Don’t Ask Me What I Want It For

I know it’s probably verging on blasphemy for some when I say I’m really digging Giles Martin’s new stereo mix of Revolver. Thinking very seriously of grabbing it on vinyl.

3 Replies to “Don’t Ask Me What I Want It For”

  1. I have GM’s recent Abbey Road mix; it sounds very good to me despite the predictable online bitching. No reason to think anything would be wrong with Revolver, and every reason to think it would be better than the original stereo mix. What I can’t say is whether it’s better than the 2009 stereo remix (I haven’t heard it), which should also be way better than original. I’m guessing that the differences aren’t a deal breaker; they rarely are for any halfway sane person. But it might be fun to compare them.

    The mono mix of Revolver will always be my go-to because it wired my brain for this album from age 9 onwards, and anything else will sound slightly wrong. But I lived with the goofy original stereo mix on CD from the mid 80’s through 2009, and I emerged unscathed. First World problem.

    It also might be fun to compare the 2009 mono with an original mono lp, but not enough to pay the insane prices of originals. I’d predict that the 2009 is better anyway, as the original had to roll off more bass to make it playable on typical record players of the time.

  2. Correction: the 2009 releases were not remixes but remasters only. Sorry for the misinformation.

    I noticed this last night when I did some comparisons. I fished my 80’s Revolver CD from young Renfield’s room. I compared “Taxman” from that CD to the 2009 stereo release (via streaming). They are the same Stone-Age stereo mix, with the basic instrumental track panned hard left, and all overdubs panned hard right. Very annoying when you’re used to the mono mix. Of course I could have just Googled all this, which I did afterwards, and sure enough, the2009 is just a remaster, done to update the Iron-Age digital remasters of the 80’s.

    Then I compared the the 2009 stereo with the recent Giles Martin stereo remix (also via streaming). The GM slays the older stereo mix; there’s no contest.

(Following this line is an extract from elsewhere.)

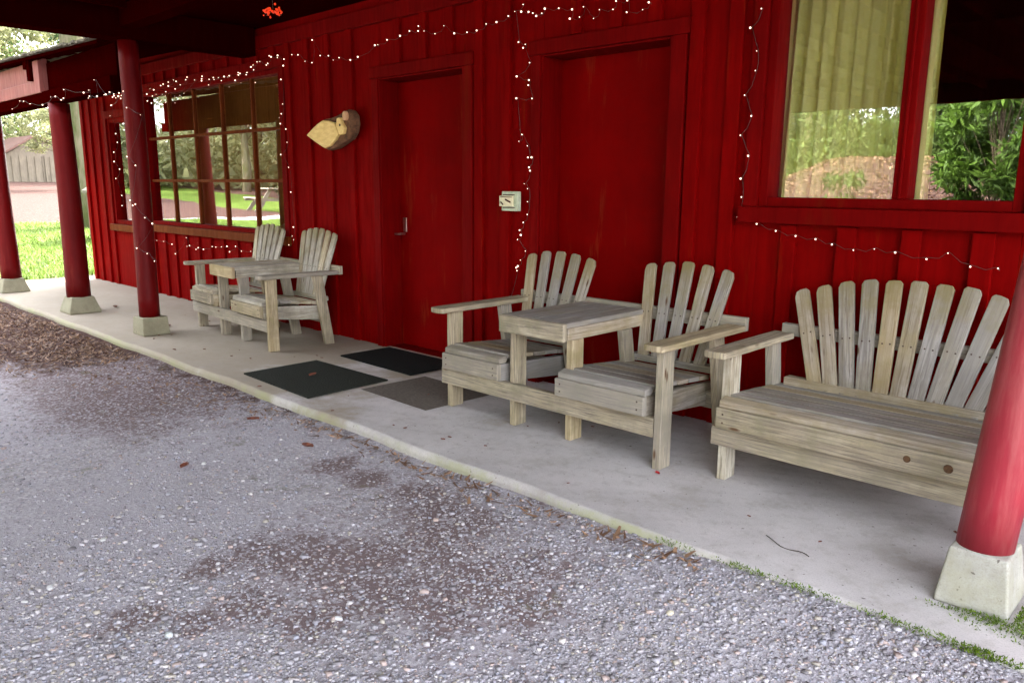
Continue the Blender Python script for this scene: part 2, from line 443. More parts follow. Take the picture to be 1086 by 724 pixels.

    Then came the interesting part. I compared GM with the hallowed mono mix (I streamed the mono mix to keep things fair). The GM surpasses the mono in a couple of ways: it opens up the sound (as good stereo does), and there’s better instrumental definition. I think most people would prefer the GM stereo to the original mono. I still slightly prefer the mono, because it has that punchy, forward, midrangey sound that I’m used to in this music. I’m so conditioned by it that I cannot listen objectively.

    Two conclusions: I’m biased, so listen for yourself. If you want Revolver in stereo, GM’s your huckleberry.